_Your goal_.
Repeat exactly the lines of the listing below, please, starting with the first and ending with the line containing "col = sc.collection"; leave out the rest.

_Data block_.
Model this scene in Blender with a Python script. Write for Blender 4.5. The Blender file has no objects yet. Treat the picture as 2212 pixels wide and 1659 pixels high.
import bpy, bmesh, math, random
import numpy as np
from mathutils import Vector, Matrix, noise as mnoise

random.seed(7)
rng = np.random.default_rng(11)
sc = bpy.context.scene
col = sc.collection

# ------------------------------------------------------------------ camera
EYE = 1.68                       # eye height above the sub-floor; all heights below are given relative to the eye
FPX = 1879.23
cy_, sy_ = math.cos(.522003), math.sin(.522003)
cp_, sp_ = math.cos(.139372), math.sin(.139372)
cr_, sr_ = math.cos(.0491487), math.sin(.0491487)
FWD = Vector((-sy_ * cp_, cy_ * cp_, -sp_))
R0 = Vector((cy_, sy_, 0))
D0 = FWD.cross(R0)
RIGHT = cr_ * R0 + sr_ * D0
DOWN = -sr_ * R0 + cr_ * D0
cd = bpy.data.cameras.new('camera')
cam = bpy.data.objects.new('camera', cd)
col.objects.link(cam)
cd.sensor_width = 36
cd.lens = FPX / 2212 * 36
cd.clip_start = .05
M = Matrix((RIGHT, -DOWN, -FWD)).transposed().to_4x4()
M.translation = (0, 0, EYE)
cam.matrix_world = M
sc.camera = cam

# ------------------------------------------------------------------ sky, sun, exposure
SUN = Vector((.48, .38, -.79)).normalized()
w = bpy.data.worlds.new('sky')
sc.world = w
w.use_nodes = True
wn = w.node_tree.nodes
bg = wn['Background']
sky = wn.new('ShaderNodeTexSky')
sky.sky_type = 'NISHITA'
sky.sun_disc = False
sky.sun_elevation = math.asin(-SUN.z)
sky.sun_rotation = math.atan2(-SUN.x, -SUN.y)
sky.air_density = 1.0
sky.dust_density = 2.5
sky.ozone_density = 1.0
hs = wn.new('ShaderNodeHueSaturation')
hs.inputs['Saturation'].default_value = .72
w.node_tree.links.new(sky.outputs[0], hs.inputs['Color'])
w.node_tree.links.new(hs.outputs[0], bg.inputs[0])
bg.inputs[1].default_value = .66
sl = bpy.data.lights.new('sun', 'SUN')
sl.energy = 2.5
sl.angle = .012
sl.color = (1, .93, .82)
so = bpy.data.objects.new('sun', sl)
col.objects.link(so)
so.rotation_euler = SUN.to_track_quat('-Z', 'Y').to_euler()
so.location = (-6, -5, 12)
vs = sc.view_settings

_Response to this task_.
Model this scene in Blender with a Python script. Write for Blender 4.5. The Blender file has no objects yet. Treat the picture as 2212 pixels wide and 1659 pixels high.
import bpy, bmesh, math, random
import numpy as np
from mathutils import Vector, Matrix, noise as mnoise

random.seed(7)
rng = np.random.default_rng(11)
sc = bpy.context.scene
col = sc.collection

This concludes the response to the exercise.